If we, the Web’s users, allow these and other trends to proceed unchecked, the Web could be broken into fragmented islands. We could lose the freedom to connect with whichever Web sites we want. The ill effects could extend to smartphones and pads, which are also portals to the extensive information that the Web provides.

Read Berners-Lee’s important longer piece, “Long Live the Web.”

My next scheduled talk about the future of the Internet is January 5 at noon, at Link Coworking.
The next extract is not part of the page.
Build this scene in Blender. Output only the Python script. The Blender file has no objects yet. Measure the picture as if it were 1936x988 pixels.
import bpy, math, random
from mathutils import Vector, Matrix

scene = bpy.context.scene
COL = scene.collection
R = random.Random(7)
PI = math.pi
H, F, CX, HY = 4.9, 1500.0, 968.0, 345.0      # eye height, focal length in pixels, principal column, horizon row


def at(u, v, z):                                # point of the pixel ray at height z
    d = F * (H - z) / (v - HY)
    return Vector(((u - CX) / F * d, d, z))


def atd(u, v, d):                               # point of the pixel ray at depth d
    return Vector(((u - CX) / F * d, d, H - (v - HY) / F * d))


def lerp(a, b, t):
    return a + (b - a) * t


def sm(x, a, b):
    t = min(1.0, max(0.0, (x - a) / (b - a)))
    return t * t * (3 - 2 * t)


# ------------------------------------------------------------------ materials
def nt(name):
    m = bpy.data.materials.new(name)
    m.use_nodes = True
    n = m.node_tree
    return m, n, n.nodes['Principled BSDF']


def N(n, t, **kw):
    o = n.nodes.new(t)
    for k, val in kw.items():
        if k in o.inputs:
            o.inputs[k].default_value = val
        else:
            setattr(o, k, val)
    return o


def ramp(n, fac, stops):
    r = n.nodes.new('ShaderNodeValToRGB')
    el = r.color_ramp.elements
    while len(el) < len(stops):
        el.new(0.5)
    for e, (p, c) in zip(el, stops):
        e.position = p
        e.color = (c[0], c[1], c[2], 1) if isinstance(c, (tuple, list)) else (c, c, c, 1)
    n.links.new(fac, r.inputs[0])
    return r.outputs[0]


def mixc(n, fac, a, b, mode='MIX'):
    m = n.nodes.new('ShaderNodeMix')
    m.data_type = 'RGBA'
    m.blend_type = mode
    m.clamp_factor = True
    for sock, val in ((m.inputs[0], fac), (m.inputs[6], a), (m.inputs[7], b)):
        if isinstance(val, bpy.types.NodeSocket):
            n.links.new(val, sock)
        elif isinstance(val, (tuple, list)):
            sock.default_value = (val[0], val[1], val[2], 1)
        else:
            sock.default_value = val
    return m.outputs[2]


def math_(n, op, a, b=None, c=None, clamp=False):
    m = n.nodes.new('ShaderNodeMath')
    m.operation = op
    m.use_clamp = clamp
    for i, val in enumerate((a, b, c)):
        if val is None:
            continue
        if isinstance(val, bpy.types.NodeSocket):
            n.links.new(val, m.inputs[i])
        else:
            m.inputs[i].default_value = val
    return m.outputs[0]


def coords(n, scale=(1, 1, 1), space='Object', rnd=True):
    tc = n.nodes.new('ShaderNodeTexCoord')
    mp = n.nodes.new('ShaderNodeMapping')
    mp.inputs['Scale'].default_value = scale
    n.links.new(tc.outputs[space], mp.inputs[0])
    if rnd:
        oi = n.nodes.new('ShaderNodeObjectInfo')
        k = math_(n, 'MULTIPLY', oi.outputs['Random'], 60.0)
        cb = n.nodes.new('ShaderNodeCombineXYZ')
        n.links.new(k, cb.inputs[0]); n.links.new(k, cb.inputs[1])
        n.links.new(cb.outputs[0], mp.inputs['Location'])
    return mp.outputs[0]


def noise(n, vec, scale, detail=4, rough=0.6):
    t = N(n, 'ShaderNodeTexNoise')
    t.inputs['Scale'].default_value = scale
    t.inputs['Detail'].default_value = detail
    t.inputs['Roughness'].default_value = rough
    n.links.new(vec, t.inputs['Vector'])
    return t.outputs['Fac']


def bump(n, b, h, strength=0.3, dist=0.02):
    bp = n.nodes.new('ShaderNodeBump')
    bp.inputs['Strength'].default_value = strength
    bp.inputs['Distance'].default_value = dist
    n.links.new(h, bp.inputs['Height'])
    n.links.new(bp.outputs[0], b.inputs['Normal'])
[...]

Advocating for the Open Internet

“Net neutrality” and “freedom to connect” might be loaded or vague terminologies; the label “Open Internet” is clearer, more effective, no way misleading. A group of Internet experts and pioneers submitted a paper to the FCC that defines the Open Internet and explains how it differs from networks that are dedicated to specialized services, and why that distinction is imortant. It’s a general purpose network for all, and can’t be appreciated (or properly regulated) unless this point and its implications are well understood. I signed on (late) to the paper, which is freely available at Scribd, and which is worth reading and disseminating even among people who don’t completely get it. I think the meaning and relevance of the distinction will sink in, even with those who don’t have deep knowledge of the Internet and, more generally, computer networking. The key point is that “the Internet should be delineated from specialized services specifically based on whether network providers treat the transmission of packets in special ways according to the applications those packets support. Transmitting packets without regard for application, in a best efforts manner, is at the very core of how the Internet provides a general purpose platform that is open and conducive to innovation by all end users.”